Finance Minister Mathias Cormann is confident his former colleague understand the standards required of ministers, and is acting accordingly.

“I am advised that is precisely what Christopher Pyne is doing,” Senator Cormann told ABC Radio on Monday.

But senior Labor Senator Penny Wong is not convinced, and is calling on Scott Morrison to enforce the ministerial code of conduct.

“If Mr Pyne is being employed by EY to expand their defence business, it certainly does not suggest that he’s only using knowledge that the general public have,” she told ABC Radio.

“I would suggest it looks like he’s been appointed because of his knowledge, and there are clear provisions in the code against that.”

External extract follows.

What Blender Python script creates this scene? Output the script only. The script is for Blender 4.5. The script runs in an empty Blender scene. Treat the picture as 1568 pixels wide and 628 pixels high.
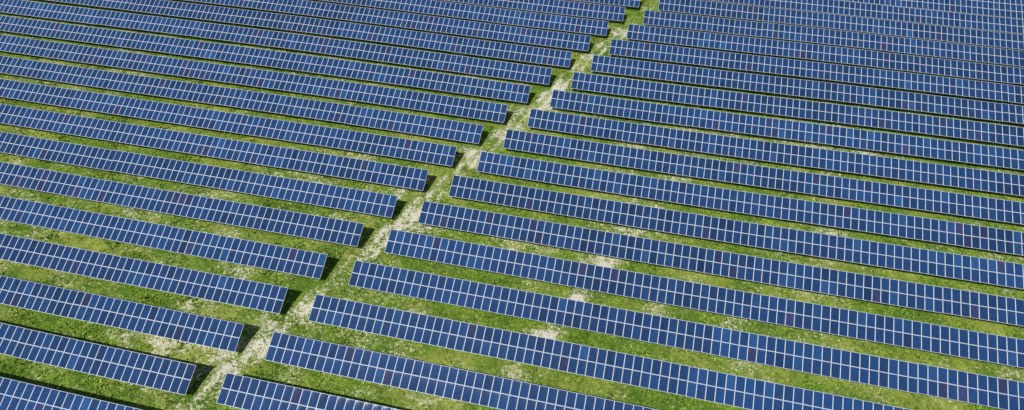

Wong challenged the finance minister to make public his advice.

Labor is also considering Centre Alliance Senator Rex Patrick’s call for an inquiry into the appointment.

“Ultimately the buck stops with the prime minister. Mr Morrison has to enforce his standards. The ministerial standards are his standards,” Wong said.

The ministerial standards state that ministers can’t lobby or meet with parliamentarians on any matters with which they had ministerial dealings in their last 18 months in office.

The code also bars former ministers from taking advantage of knowledge they had access to as a minister.

Pyne says he knows his responsibilities under the code.

“No one has been able to point to any instance of a breach of the code,” he said in a statement.

“Asserting something does not make it fact.”

The former MP of 26 years says providing “occasional high-level strategic advice” does not require lobbying.

“I intend to ensure that anyone I provide advice to has rigorous processes and procedures in place to ensure I am not put in a position where the ministerial code of conduct might be breached.”

Michele O’Neil, the president of the Australian Council of Trade Unions, stressed Pyne’s new position comes while the government is hoping to quickly pass its union-busting Ensuring Integrity Bill.

The legislation will make it easier to deregister unions and ban officials over misconduct.

“We don’t see an ensuring integrity bill for big business, we don’t see an ensuring integrity bill for politicians,” O’Neil told ABC Radio National on Monday.

“Let’s look at what Christopher Pyne has done in the last few weeks.

“We have simply a code that has been ignored here.

“So is the government talking about its own integrity? Is it talking about the sort of standards we expect from politicians? No.”